April (aprild) | 6 comments Yes, Joyce, I agree with Linda. Thank you very much for your reply, you did a great job clearing it up! My brain has been wracking for a bookshelf title -- 'implied immorality' or something like that. But as we have worked through this issue, I think I'm seeing that any book that would actually advocate immorality would probably also not be sufficiently smut-free to qualify for this group anyway. I'm sure Lenore's books fit in our regular criteria.

We could still create the new bookshelf for the odd book that needed it if you want to, but I would imagine most candidates would end up being 'redemption' type stories of someone with a past who cleans it up. Now that this is a little more clear, I see that the books I've added are just fine. Thanks again.

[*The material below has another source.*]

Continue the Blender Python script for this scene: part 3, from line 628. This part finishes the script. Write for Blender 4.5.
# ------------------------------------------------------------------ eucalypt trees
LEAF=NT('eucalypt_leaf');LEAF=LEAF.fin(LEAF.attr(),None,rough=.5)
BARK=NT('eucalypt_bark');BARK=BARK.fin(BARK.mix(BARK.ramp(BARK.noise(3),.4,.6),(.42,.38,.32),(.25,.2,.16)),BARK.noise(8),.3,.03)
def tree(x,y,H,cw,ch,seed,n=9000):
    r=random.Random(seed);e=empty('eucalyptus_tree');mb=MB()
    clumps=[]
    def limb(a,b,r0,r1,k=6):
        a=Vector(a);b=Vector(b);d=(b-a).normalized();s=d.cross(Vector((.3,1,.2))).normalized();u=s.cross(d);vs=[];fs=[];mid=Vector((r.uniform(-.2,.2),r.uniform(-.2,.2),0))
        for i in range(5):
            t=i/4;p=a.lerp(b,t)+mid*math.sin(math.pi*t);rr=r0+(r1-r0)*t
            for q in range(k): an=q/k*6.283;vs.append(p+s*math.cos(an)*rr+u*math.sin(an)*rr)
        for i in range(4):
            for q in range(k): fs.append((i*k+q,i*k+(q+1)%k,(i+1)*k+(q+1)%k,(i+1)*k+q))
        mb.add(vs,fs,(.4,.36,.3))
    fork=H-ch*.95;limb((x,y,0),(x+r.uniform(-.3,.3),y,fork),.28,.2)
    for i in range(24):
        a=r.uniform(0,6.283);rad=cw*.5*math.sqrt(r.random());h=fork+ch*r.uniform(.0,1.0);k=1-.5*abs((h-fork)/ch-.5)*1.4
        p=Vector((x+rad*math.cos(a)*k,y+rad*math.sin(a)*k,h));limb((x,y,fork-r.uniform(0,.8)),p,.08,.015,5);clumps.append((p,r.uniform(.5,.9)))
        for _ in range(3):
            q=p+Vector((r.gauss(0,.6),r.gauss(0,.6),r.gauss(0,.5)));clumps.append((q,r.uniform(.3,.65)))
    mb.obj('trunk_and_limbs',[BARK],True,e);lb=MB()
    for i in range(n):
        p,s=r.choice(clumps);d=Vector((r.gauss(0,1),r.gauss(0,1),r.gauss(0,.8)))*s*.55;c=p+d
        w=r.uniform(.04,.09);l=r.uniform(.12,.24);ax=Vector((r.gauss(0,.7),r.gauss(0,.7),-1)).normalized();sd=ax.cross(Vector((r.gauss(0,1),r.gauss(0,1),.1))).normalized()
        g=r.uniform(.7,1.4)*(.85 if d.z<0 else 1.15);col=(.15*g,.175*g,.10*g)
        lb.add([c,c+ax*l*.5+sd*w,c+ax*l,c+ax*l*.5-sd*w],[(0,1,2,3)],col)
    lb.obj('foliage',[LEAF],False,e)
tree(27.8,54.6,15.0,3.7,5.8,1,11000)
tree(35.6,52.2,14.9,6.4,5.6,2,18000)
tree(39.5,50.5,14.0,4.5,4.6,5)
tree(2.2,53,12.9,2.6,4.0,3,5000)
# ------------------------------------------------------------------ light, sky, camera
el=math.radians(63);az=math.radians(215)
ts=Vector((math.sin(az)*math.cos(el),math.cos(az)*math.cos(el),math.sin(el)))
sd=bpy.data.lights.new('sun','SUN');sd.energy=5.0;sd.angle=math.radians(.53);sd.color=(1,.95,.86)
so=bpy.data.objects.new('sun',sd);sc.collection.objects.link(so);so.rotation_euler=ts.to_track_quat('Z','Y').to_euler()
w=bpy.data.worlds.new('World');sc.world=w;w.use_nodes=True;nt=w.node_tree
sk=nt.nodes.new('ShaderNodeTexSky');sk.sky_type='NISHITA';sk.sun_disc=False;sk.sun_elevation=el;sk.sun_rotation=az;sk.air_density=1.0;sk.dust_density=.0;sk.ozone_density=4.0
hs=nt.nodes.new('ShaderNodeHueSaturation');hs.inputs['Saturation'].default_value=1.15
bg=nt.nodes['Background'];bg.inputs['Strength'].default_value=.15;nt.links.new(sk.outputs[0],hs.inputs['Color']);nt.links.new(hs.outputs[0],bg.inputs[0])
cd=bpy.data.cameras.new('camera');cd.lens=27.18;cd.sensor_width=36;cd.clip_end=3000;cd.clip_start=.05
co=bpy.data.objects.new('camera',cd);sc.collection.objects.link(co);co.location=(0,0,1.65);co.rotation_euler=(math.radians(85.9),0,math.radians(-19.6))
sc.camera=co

message 13: by Joyce, Group Creator (new)

Joyce | 592 comments Mod
April wrote: "Yes, Joyce, I agree with Linda. Thank you very much for your reply, you did a great job clearing it up! My brain has been wracking for a bookshelf title -- 'implied immorality' or something like th..."

Thanks, April. I'm glad we (hopefully) cleared that up. :-) I think we'll hold off on adding another shelf for now. If the subject comes up again, we can discuss it further and come to another decision if we think it's appropriate.


message 14: by Verna (last edited Sep 25, 2012 08:03PM) (new)

Verna Hargrove (verna_hargroveyahoocom) | 7 comments I enjoy reading and writing clean romance. I've been looking for others who do the same. My triolgy: Changed on the Inside includes the titles of: Jennie and Susie; Annie Duncan; and Elizabeth. They are e-books, found on Kindle and Barnes and Noble. The series begins with Susie having an abortion, and then feeling the guilt and shame, and wanting to stay celebate. Jennie holds out for marriage. Annie stays pure after salvation until marriage. Elizabeth serves God and is pure unto marriage. Does this series qualify for your list?